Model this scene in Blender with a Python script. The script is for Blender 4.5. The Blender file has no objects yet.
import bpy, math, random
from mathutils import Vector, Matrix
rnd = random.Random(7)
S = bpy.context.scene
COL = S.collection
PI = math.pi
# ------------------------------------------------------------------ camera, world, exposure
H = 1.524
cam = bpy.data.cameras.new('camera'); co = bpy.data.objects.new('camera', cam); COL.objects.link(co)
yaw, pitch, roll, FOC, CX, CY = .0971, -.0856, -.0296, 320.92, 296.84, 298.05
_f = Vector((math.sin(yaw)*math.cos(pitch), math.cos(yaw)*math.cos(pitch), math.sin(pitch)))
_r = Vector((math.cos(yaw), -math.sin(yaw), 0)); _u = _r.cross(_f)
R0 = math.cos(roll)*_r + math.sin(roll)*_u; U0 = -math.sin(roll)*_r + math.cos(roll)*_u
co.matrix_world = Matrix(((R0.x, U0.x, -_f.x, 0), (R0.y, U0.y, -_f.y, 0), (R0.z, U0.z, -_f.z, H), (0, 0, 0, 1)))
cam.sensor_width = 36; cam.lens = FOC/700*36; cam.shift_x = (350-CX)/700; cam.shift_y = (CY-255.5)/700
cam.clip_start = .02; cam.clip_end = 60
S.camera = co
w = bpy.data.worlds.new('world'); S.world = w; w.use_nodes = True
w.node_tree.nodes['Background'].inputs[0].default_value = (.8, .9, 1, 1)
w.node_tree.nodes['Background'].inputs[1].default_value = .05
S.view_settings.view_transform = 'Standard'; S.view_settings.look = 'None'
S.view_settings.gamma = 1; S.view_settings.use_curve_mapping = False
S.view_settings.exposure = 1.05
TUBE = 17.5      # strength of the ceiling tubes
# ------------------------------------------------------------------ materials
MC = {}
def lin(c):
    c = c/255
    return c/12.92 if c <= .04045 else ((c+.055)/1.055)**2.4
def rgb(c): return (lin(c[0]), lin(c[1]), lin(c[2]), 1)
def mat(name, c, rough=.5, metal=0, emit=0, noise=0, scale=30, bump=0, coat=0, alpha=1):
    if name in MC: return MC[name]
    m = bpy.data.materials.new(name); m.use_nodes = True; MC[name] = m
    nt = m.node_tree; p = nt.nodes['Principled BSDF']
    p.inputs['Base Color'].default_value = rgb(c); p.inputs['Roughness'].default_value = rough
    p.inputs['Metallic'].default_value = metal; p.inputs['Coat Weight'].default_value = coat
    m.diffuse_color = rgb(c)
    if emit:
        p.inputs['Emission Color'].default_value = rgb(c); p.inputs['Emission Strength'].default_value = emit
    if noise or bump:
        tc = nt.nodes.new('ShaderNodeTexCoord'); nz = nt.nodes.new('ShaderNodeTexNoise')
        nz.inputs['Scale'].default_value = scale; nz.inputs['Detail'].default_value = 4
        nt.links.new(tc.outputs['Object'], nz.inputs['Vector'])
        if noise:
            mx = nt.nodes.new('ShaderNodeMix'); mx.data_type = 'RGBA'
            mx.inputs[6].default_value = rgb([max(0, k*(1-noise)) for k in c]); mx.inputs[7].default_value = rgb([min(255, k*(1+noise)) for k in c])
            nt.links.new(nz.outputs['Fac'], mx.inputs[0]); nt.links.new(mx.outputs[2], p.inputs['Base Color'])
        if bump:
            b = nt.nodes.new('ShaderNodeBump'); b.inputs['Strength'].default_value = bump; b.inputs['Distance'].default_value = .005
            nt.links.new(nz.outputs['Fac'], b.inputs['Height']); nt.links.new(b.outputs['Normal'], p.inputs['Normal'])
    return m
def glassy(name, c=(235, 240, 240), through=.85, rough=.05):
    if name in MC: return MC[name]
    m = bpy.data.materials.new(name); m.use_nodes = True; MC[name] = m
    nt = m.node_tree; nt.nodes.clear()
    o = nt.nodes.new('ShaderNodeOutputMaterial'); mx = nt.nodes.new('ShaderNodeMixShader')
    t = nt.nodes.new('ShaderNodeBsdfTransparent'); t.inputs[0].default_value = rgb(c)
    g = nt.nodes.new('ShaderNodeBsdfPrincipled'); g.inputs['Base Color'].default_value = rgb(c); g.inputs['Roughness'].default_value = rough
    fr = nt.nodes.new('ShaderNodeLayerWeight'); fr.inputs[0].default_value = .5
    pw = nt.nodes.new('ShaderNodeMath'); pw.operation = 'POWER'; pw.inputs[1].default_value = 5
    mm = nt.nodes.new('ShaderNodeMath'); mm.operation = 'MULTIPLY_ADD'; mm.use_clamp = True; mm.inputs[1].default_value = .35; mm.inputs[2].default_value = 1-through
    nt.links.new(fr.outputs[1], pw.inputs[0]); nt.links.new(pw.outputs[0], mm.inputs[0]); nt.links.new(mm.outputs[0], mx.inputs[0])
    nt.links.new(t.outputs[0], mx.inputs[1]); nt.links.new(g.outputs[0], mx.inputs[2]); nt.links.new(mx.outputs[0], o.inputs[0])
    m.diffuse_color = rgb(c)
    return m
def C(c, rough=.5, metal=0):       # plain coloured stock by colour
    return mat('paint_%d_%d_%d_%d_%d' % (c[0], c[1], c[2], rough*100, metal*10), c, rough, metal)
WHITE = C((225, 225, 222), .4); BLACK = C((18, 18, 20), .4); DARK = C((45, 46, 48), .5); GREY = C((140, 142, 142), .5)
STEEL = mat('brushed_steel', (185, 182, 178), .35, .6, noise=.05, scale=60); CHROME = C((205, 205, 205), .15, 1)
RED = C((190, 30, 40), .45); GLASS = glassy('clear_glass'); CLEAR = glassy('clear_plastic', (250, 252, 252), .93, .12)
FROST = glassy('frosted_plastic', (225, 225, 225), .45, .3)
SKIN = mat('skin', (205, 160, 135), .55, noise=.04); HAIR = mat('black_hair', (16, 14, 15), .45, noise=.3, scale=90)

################

THE EXERCISE =
Read through the data and copy every line where "objects" shows up.

CORRECT ANSWER =
Model this scene in Blender with a Python script. The script is for Blender 4.5. The Blender file has no objects yet.
cam = bpy.data.cameras.new('camera'); co = bpy.data.objects.new('camera', cam); COL.objects.link(co)